Keeping it simple
I attended an Editors Canada webinar today focused on Content Design — digital content being something I have been writing a lot of recently (and have written a lot of — like, a lot — in the past.
This webinar and some of the reading I’ve been doing, and conversations I’ve been having, have made me a reflect a bit on my writing journey.
I grew up in a very literate household. There were books everywhere. My mother has a Master’s in English Literature. So does my sister. My father taught journalism. (Fun fact: when I got both parents to edit something for me, my father would edit almost all the ‘that’s out and my mother would put them back in).
I was so desperate to write as a child, I would take notebooks and just scribble. Once I actually learned the alphabet, all bets were off. Somewhere downstairs I have a book I made of poetry about pigs, stapled together and complete with clip art. I loved pigs.
As I got older I developed style, created better prose and dreamed of the great Canadian novel.
Generational literature.
After high school, I went to journalism school and worked as a journalist and my writing was flipped on its head. I had to be specific and concise.
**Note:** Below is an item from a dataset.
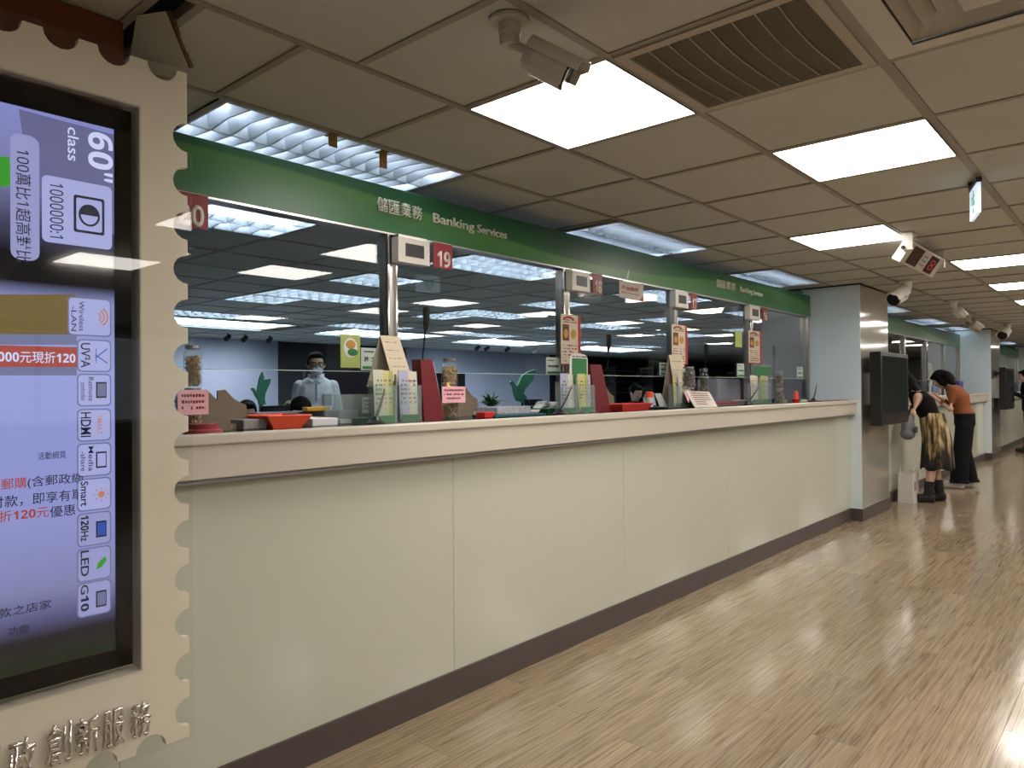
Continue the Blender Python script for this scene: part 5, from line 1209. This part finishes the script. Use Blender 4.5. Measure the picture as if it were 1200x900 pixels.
def mask_on(T, R, t):
    mb = MB(); M_ = Matrix.Translation(T((0, -.055, -.058))) @ R.to_4x4() @ Matrix.Diagonal((.057, .055, .046, 1))
    bmesh.ops.create_uvsphere(mb.bm, u_segments=18, v_segments=12, radius=1, matrix=M_)
    mk = local(mb, 'face_mask', maskm, t)
    for k in (-.015, .0, .015): local(MB().tube([T((-.045, -.092, -.058+k)), T((0, -.112, -.060+k)), T((.045, -.092, -.058+k))], .0015, 5), 'pleat', paper, mk)
    for s in (-1, 1): local(MB().tube([T((s*.05, -.07, -.035)), T((s*.085, .0, -.01)), T((s*.05, -.06, -.08))], .0014, 5), 'ear_loop', paper, mk)
# standing man in pale shirt, glasses and mask
J = dict(pelvis=(0, 0, .92), chest=(0, .0, 1.27), neck=(0, .0, 1.44), head=(.0, -.025, 1.555), shw=.168, hipw=.16, belly=(0, -.02, 0),
         armL=[(-.150, .0, 1.345), (-.205, .03, 1.10), (-.215, -.05, .86)], armR=[(.150, .0, 1.345), (.205, .03, 1.10), (.215, -.05, .86)],
         legL=[(-.09, 0, .86), (-.10, -.01, .48), (-.10, .02, .09)], legR=[(.09, 0, .86), (.10, -.01, .48), (.10, .02, .09)])
t, me, T, R, Hc = person('standing man in pale shirt, glasses and light blue face mask behind the glass', (3.99, 6.0, 0), -.60, J, (.12, 0, .10), 1.0, .009,
                         hands=(((-.215, -.055, .85), (0, -.15, -1), (1, 0, 0), -1), ((.215, -.055, .85), (0, -.15, -1), (-1, 0, 0), 1)))
sh_ = wear(me, 'shirt', shirtw, lambda c: c.z < 1.43+.05*abs(c.x) and c.z > .88 and not (abs(c.x) > .17 and c.z < .90), lambda v: .009, t)
wear(me, 'trousers', troud, lambda c: .08 < c.z < .95 and abs(c.x) < .18, .010, t); wear(me, 'shoes', blackm, lambda c: c.z < .10, .006, t)
for s in (-1, 1): local(MB().prism([(0, -.085, 1.40), (s*.012, -.075, 1.445), (s*.075, -.02, 1.462), (s*.075, -.075, 1.405), (s*.035, -.105, 1.375)], (0, -.006, .004)), 'collar', shirtw, sh_, False)
local(MB().box(-.010, .010, -.118, -.112, .98, 1.37), 'button_band', mat('shirt seam', (.42, .50, .53), .8, noise=.03), sh_, False)
local(MB().box(.05, .14, -.122, -.116, 1.16, 1.27), 'chest_pocket', mat('shirt seam', (0, 0, 0)), sh_, False)
hair_cap(T, R, t, short); mask_on(T, R, t)
g = MB()
for s in (-1, 1):
    g.tube([T((s*.034+.023*math.cos(2*PI*k/12), -.098, .0+.017*math.sin(2*PI*k/12))) for k in range(13)], .0018, 5); g.tube([T((s*.057, -.096, .006)), T((s*.080, -.02, .004)), T((s*.080, .02, -.004))], .0016, 5)
g.tube([T((-.011, -.100, .002)), T((.011, -.100, .002))], .0018, 5); local(g, 'glasses', black, t)
# seated people
def sitter(label, x, y, rz, cloth, topz, hair=short, masked=False, hr=(.25, 0, 0), lean=.10, arms=None):
    k = topz-.115
    J = dict(pelvis=(0, .02, .53), chest=(0, -lean*.5, .53+(k-.53)*.55), neck=(0, -lean*.9, k-.135), head=(0, -lean-.02, k-.0), shw=.165, hipw=.16,
             armL=arms[0] if arms else [(-.175, -lean*.7, k-.20), (-.22, -.12, k-.45), (-.10, -.36, k-.43)], armR=arms[1] if arms else [(.175, -lean*.7, k-.20), (.22, -.12, k-.45), (.10, -.36, k-.43)],
             legL=[(-.09, -.02, .52), (-.10, -.43, .50), (-.10, -.40, .09)], legR=[(.09, -.02, .52), (.10, -.43, .50), (.10, -.40, .09)])
    a0 = J['armL'][-1]; b0 = J['armR'][-1]
    t, me, T, R, Hc = person(label, (x, y, 0), rz, J, hr, 1.0, .012, hands=((a0, (.3, -1, 0), (0, 0, -1), -1), (b0, (-.3, -1, 0), (0, 0, -1), 1)))
    wear(me, 'jacket', cloth, lambda c: .50 < c.z < k-.125 and not (c.y < -.37-lean*.2 and c.z > .6), .012, t); wear(me, 'trousers', troud, lambda c: .08 < c.z < .58 and c.z < k-.5, .010, t); wear(me, 'shoes', blackm, lambda c: c.z < .11, .006, t)
    hair_cap(T, R, t, hair); 
    if masked: mask_on(T, R, t)
    seat(x, y, rz, 'office chair under the '+label.split(' behind')[0][:48]) if 0 else None
    return t
def seat_at(x, y, rz, l): 
    seat(x, y+0, rz, l)
sp = at(352, 470, 'y', 5.1)
sitter('seated clerk with black hair in front of the standing man, face bent down', sp.x, 5.1, -.55, mat('dark red jacket', (.12, .03, .03), .8, noise=.1), 1.245, hr=(.55, 0, 0))
seat_at(sp.x, 5.1, -.55, 'office chair of the clerk in front of the standing man')
sp = at(296, 470, 'y', 6.3)
sitter('seated masked clerk farther left, below the left green bird', sp.x, 6.3, -.9, troud, 1.215, masked=True, hr=(.3, 0, .5))
seat_at(sp.x, 6.3, -.9, 'office chair of the masked clerk')
sp = at(738, 460, 'y', 5.6)
sitter('clerk in black jacket with white cuffs bent over papers behind window eighteen', sp.x, 5.6, -.5, troud, 1.36, hr=(.5, 0, .2), lean=.16)
seat_at(sp.x, 5.6, -.5, 'office chair of the clerk behind window eighteen')
single('clerk_papers', MB().obox((sp.x-.28, 5.05, 1.10), (.05, 0, .0), (0, .004, 0), (-.05, 0, .14)), paper, 'white upright sheet held by the clerk behind window eighteen', 'papers', (sp.x-.28, 5.05, 1.0))
sp = at(751, 462, 'y', 6.3)
sitter('second clerk with dark blue hair tie, right of the clerk behind window eighteen', sp.x, 6.3, .4, navy, 1.31, hr=(.4, 0, -.4))
seat_at(sp.x, 6.3, .4, 'office chair of the second clerk behind window eighteen')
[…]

Most important facts first and then the next, and then the next. You might get one column inch or 10.
And then I went from working as a journalist back to university, where I was supposed to write long academic papers. I once begged a TA to just accept my 4-page paper instead of asking me to resubmit in the 6–8 page range that was assigned. Why use a paragraph to make my point when one sentence is enough?
Now here we are in communications, writing different content for different audiences with different vocabulary and all the fun of being paid to write. And all the difficulty of explaining to non-writers that simplicity is key.
Simpler words, shorter sentences, easier paragraphs, more obvious choices. Welcome people, guide them, don’t try to make yourself sound smart. Talk to them, not at them.
Tell them what they need to know, not what you want them to hear.
I never knew, when I was penning pig poetry with crayons, that I would love learning about writing as much as I love the practice itself.